I really should do some work.  Pick something that we can get done.  Accomplish something in the face of this malaise. I had some papers to grade.  I have to get the University's on-line system all properly laid out, understood.  It takes a while.  But in a few hours I’m done.  I consider the list of other things.  None of them are easy to retire.  They'll each take time to initiate.  I’m enervated.  I return to my novel.  That’s all I’ve energy for.   

   

I managed to make it to the gym.  But there was a large man already there on the stair master.  He had short grey hair, was corpulent.  His legs looked miserable.  They were hot red as if they’d been burned, but they had large lesions on them as well, suggesting great pain.  I figured I’d give him twenty-minutes and he’d be off and I could be on.  I did every other thing I could, watched my daughter get off the running machine.  I stared a few more times expectantly.  And then I gave up on him.    

The New Year’s celebration here was rather obligatory.  We paid for it.  They informed us that every other place in the compound, would be closed after 5:00PM.  No room service.  No other options except walking out the compound and down the street.  Fair, on the one side, surely.  People deserve the night off.  And a shame that the only option I have is a full on gala buffet.  I feel like eating nothing, whatsoever.  We sat with two older couples who seemed, to my untrained eye to be Indonesian Chinese.  I smiled.  They smiled.  I said something in Mandarin.  They didn’t pick up on it.  Most of the younger Indonesian Chinese I’ve met have never studied Mandarin.  A short, muscular, Indian gentleman was seated across the way.  He had a young lady with him and he seemed as if he's expecting someone to challenge him.  He and his girl headed off to photograph the band.   

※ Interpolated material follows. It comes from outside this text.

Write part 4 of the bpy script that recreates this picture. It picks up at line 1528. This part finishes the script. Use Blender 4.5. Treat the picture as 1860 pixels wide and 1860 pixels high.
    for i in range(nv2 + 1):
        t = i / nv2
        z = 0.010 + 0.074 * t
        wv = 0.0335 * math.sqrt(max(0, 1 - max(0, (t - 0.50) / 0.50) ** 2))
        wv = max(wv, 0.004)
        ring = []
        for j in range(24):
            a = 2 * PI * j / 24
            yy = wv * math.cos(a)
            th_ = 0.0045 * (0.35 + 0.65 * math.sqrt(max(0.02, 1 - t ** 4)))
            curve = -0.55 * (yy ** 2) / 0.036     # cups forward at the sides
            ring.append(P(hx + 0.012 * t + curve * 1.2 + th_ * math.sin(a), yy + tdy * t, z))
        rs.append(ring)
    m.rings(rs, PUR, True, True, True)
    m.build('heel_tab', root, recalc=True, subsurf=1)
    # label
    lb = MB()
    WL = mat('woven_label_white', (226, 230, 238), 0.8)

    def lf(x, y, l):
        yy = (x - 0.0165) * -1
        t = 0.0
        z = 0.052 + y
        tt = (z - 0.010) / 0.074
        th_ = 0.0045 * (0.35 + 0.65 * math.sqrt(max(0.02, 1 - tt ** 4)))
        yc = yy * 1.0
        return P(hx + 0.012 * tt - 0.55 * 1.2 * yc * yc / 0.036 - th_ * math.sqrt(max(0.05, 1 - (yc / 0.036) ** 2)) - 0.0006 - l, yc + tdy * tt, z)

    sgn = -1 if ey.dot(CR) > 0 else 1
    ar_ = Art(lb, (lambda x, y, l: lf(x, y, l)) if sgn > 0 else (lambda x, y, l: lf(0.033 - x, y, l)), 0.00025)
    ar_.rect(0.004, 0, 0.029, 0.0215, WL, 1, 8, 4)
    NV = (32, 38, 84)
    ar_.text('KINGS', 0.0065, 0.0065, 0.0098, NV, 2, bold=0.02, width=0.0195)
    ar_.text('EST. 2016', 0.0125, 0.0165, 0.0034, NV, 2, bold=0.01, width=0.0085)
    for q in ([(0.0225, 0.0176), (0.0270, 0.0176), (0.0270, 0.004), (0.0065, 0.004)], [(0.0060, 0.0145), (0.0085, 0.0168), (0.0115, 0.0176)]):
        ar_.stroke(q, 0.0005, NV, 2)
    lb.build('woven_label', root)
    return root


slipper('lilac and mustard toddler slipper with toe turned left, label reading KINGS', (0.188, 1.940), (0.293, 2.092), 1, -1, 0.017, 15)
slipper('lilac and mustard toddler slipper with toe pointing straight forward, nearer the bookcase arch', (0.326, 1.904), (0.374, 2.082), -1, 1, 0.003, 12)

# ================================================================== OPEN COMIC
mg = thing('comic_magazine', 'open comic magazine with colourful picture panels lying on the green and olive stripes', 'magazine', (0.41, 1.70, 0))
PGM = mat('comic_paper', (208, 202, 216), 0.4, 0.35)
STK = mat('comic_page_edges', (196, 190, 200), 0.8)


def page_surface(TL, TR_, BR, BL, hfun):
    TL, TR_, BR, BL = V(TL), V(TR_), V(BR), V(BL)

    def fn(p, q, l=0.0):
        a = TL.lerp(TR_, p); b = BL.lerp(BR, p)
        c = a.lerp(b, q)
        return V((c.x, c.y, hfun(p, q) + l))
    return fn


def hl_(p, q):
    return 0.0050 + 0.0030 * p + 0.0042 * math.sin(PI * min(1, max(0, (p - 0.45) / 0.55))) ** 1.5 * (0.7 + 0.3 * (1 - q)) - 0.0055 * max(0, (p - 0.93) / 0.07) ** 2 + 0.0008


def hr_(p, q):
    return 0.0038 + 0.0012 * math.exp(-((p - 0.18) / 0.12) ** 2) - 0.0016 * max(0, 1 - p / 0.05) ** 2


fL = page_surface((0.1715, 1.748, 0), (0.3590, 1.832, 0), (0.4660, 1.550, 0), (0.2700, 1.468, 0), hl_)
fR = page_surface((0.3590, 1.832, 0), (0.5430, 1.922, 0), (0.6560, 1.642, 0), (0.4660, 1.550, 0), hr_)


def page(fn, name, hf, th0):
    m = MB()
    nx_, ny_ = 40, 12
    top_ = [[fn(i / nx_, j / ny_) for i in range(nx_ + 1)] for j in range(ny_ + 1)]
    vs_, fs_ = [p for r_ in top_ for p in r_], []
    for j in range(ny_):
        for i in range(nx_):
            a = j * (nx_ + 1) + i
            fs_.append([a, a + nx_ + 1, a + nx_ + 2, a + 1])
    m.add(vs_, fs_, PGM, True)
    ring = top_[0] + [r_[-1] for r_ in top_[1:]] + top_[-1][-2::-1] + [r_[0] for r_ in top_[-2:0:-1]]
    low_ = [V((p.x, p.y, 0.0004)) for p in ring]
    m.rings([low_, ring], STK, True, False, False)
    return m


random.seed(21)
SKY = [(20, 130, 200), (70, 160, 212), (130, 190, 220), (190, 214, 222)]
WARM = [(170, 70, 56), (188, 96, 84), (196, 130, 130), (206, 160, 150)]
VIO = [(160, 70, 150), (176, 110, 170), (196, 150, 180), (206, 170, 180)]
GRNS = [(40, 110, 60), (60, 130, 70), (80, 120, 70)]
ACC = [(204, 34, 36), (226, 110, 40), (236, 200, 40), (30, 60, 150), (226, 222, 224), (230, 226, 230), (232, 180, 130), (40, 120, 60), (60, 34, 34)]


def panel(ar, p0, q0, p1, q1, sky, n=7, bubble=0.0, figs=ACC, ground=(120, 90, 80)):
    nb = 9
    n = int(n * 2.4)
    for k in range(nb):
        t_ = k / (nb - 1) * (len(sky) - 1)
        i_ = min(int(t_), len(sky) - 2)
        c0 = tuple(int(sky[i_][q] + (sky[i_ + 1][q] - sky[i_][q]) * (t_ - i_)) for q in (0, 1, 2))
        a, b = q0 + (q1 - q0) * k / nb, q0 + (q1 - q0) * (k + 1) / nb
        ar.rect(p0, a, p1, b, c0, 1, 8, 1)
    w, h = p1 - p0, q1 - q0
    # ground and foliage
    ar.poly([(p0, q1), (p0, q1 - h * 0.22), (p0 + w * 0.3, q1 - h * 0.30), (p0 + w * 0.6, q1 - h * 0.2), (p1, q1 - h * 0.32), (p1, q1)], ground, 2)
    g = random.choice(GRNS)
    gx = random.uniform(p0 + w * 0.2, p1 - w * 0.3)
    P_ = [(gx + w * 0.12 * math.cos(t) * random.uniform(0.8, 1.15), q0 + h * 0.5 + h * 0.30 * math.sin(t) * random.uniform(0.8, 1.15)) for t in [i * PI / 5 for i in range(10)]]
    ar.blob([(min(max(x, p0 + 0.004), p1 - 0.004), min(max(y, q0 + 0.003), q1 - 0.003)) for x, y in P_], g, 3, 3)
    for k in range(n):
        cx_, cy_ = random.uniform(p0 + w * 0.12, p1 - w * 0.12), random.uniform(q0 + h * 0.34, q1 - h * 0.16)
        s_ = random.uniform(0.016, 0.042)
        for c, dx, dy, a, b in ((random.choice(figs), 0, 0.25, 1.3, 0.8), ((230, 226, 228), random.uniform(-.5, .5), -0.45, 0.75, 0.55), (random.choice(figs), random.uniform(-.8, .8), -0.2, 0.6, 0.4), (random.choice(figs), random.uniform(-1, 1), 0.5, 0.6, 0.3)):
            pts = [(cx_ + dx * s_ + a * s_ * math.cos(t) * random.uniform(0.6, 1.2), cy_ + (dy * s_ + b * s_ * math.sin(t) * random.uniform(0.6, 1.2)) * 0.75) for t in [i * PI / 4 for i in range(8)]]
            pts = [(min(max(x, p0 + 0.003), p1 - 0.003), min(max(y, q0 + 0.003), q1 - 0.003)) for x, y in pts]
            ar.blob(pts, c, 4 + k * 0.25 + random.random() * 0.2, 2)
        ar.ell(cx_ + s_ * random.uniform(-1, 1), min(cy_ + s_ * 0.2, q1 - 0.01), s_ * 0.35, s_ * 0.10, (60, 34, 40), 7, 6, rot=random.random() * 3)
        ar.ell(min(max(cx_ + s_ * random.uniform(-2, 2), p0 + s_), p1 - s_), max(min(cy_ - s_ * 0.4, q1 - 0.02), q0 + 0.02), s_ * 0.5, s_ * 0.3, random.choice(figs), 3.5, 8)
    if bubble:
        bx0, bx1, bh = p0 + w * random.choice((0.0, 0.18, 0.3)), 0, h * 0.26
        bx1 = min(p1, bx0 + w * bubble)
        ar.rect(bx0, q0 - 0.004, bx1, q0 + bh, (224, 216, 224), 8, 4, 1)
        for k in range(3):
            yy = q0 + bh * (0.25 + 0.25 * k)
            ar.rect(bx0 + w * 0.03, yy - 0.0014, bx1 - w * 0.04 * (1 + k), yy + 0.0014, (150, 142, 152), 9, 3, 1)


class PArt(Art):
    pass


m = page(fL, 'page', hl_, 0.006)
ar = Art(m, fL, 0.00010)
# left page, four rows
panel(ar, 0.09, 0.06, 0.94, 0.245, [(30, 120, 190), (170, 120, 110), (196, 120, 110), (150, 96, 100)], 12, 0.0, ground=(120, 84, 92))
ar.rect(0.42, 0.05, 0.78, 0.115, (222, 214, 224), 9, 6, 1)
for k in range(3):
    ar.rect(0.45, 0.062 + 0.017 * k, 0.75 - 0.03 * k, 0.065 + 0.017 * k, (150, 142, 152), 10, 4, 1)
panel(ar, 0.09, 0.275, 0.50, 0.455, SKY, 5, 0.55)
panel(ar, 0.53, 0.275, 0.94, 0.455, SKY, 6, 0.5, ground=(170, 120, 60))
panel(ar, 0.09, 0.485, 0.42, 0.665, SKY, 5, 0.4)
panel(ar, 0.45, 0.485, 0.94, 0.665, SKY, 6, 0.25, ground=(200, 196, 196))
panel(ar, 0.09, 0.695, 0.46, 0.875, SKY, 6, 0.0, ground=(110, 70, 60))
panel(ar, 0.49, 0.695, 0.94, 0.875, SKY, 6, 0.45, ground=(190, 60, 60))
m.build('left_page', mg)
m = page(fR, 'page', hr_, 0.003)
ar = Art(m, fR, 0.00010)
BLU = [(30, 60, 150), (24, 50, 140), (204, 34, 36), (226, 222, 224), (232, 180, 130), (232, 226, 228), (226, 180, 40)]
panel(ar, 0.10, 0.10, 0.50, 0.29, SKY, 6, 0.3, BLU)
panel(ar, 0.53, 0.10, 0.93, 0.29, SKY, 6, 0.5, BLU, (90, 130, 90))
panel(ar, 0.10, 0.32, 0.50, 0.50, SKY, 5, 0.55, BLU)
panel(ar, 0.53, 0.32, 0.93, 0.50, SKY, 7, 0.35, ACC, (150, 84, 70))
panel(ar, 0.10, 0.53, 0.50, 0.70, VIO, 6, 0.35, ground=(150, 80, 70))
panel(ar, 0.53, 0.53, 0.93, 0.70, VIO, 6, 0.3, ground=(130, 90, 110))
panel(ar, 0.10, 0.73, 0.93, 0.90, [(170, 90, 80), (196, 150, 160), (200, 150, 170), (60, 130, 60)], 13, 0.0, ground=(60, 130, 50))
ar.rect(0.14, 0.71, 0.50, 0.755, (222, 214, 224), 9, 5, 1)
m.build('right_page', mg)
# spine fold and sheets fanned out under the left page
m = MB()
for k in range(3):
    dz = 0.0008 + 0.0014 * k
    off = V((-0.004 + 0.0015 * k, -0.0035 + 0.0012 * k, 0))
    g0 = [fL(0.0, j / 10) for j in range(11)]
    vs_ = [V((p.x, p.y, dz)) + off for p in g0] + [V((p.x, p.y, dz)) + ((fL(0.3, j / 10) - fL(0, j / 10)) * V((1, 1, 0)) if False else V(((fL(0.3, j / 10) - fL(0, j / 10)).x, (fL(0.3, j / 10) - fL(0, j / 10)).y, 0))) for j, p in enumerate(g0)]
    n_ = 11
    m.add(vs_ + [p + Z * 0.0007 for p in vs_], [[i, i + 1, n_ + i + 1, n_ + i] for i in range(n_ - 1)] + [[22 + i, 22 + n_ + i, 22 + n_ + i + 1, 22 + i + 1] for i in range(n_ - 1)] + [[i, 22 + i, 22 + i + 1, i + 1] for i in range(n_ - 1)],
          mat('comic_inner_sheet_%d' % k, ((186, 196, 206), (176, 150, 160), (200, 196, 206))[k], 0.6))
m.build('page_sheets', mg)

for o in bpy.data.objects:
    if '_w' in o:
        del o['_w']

The M.C. they've hired was loud.   "Can everyone here?" she asks  in Bahasa.  And then again English.  No one replies. "The lucky draw is coming.  Put your best photos on Instagram! " And then she's gone and suddenly the traditional Sasak dancing slows everything down.  It is phenomenal.  I suddenly give a shit.  The studied, somber, twirling tone of a Hindu ideological diaspora that inseminated island after island century after century en route from the Decan to here casts a spell on the night.  I lean forward in my chair and crane to look around the pole blocking my view.  Each step by the dancer is deliberate and anchored.  I follow and consider anew where in the world I am.